→ WORK TO DO
Only the lines from the start up to and including the line containing "V = lambda *a: np.array(a, float)" should be repeated, word for word.

→ DATA EXTRACT
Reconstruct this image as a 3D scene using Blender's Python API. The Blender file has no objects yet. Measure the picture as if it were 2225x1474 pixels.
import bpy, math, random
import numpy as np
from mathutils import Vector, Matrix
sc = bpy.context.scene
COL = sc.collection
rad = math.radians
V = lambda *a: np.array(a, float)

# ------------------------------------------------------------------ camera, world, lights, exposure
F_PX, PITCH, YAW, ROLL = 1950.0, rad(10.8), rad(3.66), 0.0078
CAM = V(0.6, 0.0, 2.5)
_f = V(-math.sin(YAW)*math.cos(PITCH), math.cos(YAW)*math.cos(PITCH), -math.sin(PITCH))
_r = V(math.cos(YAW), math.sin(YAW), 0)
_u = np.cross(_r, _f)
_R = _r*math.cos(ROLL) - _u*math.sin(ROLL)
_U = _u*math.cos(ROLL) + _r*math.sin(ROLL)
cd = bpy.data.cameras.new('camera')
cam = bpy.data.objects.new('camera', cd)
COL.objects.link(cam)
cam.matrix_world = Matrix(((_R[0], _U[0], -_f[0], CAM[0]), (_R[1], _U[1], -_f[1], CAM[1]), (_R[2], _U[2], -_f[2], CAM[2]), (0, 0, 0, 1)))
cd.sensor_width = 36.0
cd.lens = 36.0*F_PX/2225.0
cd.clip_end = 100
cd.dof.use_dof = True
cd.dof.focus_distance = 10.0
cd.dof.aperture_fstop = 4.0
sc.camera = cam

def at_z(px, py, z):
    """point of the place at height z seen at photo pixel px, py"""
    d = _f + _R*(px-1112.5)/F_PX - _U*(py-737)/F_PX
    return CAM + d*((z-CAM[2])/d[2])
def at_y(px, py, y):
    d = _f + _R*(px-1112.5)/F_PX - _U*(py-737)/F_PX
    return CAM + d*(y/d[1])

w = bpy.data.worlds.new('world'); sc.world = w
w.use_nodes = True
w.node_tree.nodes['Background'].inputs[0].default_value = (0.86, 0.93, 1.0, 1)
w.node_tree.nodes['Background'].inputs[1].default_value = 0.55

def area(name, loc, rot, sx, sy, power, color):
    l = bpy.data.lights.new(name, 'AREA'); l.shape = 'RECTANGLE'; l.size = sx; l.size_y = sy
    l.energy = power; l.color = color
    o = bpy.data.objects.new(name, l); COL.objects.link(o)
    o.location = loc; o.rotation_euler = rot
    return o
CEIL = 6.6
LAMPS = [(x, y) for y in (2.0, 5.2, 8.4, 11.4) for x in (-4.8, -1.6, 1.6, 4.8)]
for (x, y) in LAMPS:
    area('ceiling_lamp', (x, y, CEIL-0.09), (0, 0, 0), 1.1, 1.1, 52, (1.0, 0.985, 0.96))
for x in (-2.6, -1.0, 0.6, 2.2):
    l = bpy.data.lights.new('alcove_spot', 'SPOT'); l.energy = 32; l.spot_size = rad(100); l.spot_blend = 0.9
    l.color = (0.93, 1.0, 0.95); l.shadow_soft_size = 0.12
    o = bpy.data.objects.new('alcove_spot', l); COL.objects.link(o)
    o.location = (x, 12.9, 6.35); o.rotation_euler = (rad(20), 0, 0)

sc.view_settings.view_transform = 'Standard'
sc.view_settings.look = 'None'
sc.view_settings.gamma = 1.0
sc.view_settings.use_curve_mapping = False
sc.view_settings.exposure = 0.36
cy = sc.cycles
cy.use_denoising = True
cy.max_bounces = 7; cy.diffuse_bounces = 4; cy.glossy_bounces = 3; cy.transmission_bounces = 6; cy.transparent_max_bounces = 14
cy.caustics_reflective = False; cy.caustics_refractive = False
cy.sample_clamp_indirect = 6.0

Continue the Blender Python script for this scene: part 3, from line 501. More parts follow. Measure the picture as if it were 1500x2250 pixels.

→ SOLUTION TO THE EXERCISE
Reconstruct this image as a 3D scene using Blender's Python API. The Blender file has no objects yet. Measure the picture as if it were 2225x1474 pixels.
import bpy, math, random
import numpy as np
from mathutils import Vector, Matrix
sc = bpy.context.scene
COL = sc.collection
rad = math.radians
V = lambda *a: np.array(a, float)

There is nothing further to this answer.